Sanctions compliance has traditionally relied on name-based screening and public watchlists to flag potential threats, but as financial crime tactics evolve, this approach is no longer enough.
The rise in complex evasion techniques means financial institutions (FIs) are increasingly seeing the limitations of legacy systems. What once served as a basic control now struggles to keep up with modern threats, prompting a reevaluation of compliance strategies.
SymphonyAI, which offers AI SaaS applications, recently explored the future of sanctions compliance.

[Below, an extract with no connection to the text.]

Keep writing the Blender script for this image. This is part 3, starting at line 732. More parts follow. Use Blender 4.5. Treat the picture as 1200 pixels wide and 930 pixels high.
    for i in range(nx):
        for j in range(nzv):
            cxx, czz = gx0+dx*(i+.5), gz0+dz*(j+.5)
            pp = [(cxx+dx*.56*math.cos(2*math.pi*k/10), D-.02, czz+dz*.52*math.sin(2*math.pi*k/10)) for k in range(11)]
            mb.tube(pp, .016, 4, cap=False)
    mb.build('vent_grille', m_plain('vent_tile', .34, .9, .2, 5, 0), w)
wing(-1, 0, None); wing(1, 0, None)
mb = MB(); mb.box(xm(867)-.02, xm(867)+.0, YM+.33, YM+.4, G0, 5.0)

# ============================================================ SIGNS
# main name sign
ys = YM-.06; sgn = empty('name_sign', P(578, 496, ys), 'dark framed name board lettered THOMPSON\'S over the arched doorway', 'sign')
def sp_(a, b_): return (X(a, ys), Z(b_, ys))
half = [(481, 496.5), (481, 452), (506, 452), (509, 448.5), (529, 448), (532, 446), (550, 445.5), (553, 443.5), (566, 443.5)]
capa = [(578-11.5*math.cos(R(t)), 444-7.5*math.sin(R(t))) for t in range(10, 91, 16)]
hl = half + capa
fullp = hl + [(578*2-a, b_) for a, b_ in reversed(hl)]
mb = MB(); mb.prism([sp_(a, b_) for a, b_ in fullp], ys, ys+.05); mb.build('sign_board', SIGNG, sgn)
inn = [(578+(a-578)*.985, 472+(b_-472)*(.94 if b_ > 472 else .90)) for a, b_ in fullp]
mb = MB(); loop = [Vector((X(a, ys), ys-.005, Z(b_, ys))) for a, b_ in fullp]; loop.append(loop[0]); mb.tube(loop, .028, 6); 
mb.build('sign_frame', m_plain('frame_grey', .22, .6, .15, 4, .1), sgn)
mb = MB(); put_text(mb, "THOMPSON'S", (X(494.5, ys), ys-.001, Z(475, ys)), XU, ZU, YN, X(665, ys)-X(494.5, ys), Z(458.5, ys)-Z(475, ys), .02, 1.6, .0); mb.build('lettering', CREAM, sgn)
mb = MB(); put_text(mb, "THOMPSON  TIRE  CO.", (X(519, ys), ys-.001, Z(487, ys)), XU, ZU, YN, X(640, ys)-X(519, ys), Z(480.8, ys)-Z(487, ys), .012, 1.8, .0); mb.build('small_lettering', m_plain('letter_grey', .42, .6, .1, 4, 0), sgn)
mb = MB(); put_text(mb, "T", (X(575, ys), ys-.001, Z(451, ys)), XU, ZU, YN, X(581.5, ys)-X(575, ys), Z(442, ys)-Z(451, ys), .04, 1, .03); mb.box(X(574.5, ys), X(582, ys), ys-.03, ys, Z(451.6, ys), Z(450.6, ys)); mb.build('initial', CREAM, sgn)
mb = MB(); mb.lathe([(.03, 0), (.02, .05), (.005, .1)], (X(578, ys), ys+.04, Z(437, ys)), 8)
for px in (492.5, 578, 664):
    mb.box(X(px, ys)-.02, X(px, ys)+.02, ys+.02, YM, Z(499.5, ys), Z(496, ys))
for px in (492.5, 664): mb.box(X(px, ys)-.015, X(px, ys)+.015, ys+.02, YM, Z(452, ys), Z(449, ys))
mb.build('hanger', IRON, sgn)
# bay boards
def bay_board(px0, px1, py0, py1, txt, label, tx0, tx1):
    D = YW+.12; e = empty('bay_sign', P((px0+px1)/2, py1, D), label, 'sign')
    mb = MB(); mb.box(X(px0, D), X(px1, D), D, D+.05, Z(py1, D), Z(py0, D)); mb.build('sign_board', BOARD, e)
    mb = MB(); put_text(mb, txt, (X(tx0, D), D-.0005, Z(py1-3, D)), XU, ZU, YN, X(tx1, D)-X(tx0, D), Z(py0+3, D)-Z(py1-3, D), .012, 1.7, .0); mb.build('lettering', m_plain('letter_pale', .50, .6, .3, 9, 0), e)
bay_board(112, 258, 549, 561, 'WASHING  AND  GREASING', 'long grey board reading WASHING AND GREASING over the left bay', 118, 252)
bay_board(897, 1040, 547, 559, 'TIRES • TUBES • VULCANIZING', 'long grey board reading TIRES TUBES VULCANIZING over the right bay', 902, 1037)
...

Conventional screening methods often generate an overwhelming number of false positives while failing to catch more sophisticated violations. A 2020 Bank Policy Institute study revealed that such screenings rarely produce true matches, yet consume extensive resources. This inefficiency leaves firms exposed to risks while burdening compliance teams with unnecessary workload. Moreover, name-based screening lacks the depth to uncover complex behaviours like sanctions evasion.

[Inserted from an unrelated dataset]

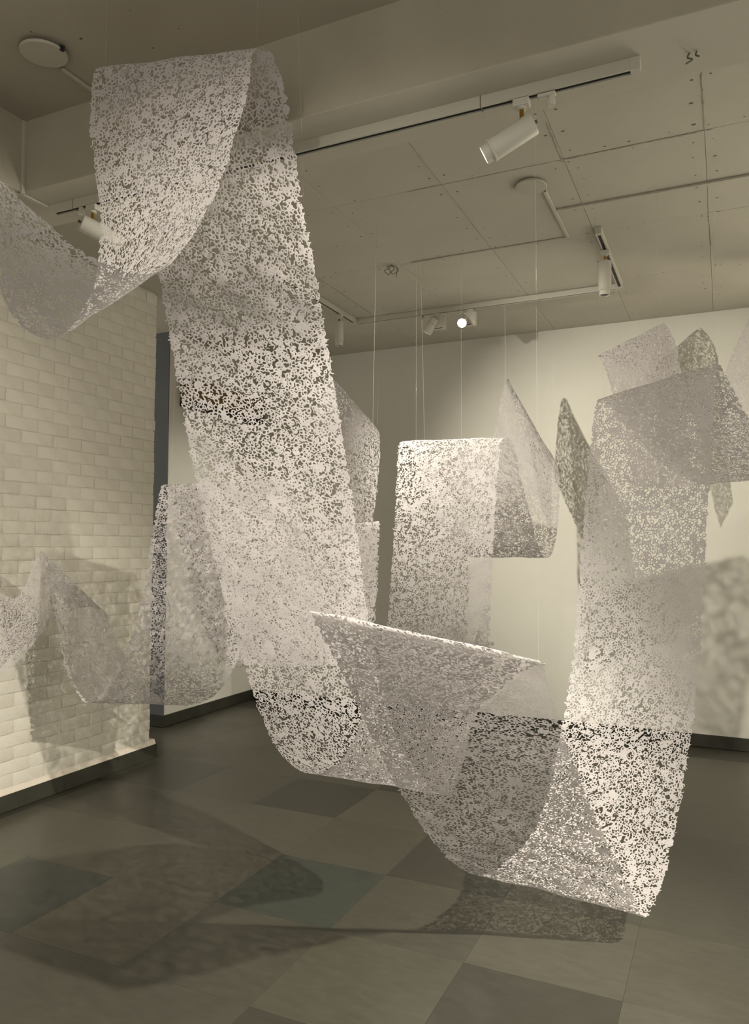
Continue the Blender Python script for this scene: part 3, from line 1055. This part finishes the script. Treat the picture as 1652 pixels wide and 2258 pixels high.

To address these shortcomings, many FIs are embracing a new wave of technology-driven compliance tools SymphonyAI explained. AI, machine learning, and big data analytics are now central to modern sanctions screening. These tools provide real-time risk detection, going beyond static lists to uncover suspicious patterns, connections, and behaviours.
AI and machine learning systems are able to process vast volumes of data and detect subtle anomalies or behavioural changes that might indicate sanctions evasion. These tools can also assist research functions within sanctions advisory teams, ensuring consistent and data-driven guidance. For example, AI can detect suspicious transaction patterns and network behaviours that point to hidden risks—something that traditional tools often miss.
Generative AI is also making inroads into sanctions compliance by offering greater context, SymphonyAI added. It can analyse unstructured data like news articles and social media posts to surface additional insights into a customer or entity’s background. This broader view improves the accuracy of screening and helps reduce false positives while ensuring that meaningful matches are not overlooked.
Sanctions compliance does not exist in a vacuum. Increasingly, there is a need to integrate sanctions screening with anti-money laundering (AML) and know-your-customer (KYC) processes. These functions are often siloed within financial institutions, which can lead to inefficiencies and missed opportunities to detect cross-cutting risks. In reality, many sanctions evasion typologies closely resemble classic money laundering patterns, and integrating AML/KYC data enhances the overall risk picture.
By breaking down organisational silos and adopting a more unified compliance model, FIs can improve their ability to detect and prevent financial crime. Using KYC data and risk ratings in sanctions processes is especially valuable in identifying high-risk clients and transactions that may otherwise be overlooked.